Tarifa is perhaps the quaintest town left in the world, either in or out of Spain, but whether it is more Moorish than parts of Cordova or Seville I could not say. It is at least pre-eminent in a feature of the women’s costume which you are promised at the first mention of the place, and which is said to be a survival of the Moslem civilization. Of course we were eager for it, and when we came into the first wide street, there at the principal corner three women were standing, just as advertised, with black skirts caught up from their waists over their heads and held before their faces so that only one eye could look out at the strangers.

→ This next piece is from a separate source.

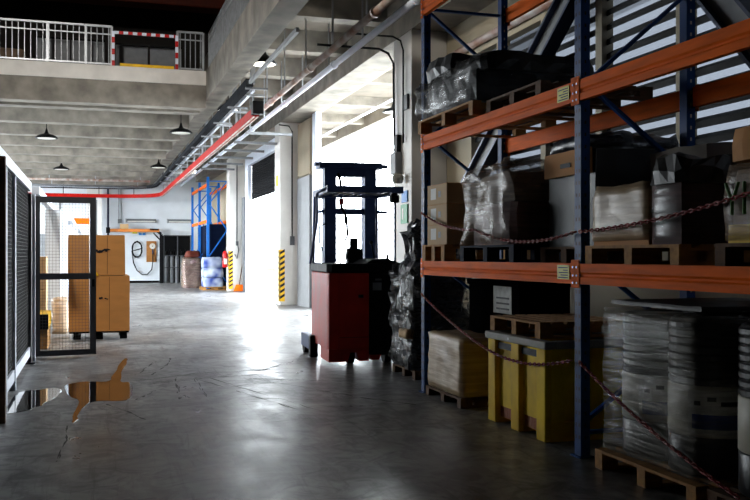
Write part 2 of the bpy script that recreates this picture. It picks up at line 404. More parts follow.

It was like the women’s costume at Chiozza on the Venetian lagoon, but there it is not claimed for Moorish and here it was authenticated by being black. “Moorish ladies,” our guide proudly proclaimed them in his scanty English, but I suspect they were Spanish; if they were really Orientals, they followed us with those eyes single as daringly as if they had been of our own Christian Occident.
The event was so perfect in its way that it seemed as if our guiding policeman might have especially ordered it; but this could not have really been, and was no such effect of his office as the immunity from beggars which we enjoyed in his charge. The worst boy in Tarifa (we did not identify him) dared not approach for a big-dog or a little, and we were safe from the boldest blind man, the hardiest hag, however pockmarked. The lanes and the streets and the plazas were clean as though our guide had them newly swept for us, and the plaza of the principal church (no guide-book remembers its name) is perhaps the cleanest in all Spain.
VI
The church itself we found very clean, and of an interest quite beyond the promise of the rather bare outside. A painted window above the door cast a glare of fresh red and blue over the interior, and over the comfortably matted floor; and there was a quite freshly carved and gilded chapel which the pleasant youth supplementing our policeman for the time said was done by artists still living in Tarifa. The edifice was of a very flamboyant Gothic, with clusters of slender columns and a vault brilliantly swirled over with decorations of the effect of peacock feathers. But above all there was on a small side altar a figure of the Child Jesus dressed in the corduroy suit and felt hat of a Spanish shepherd, with a silver crook in one hand and leading a toy lamb by a string in the other. Our young guide took the image down for us to look at, and showed its shepherd’s dress with peculiar satisfaction; and then he left it on the ground while he went to show us something else. When we came back we found two small boys playing with the Child, putting its hat off and on, and feeling of its clothes. Our guide took it from them, not unkindly, and put it back on the altar; and whether the reader will agree with me or not, I must own that I did not find the incident irreverent or without a certain touchingness, as if those children and He were all of one family and they were at home with Him there.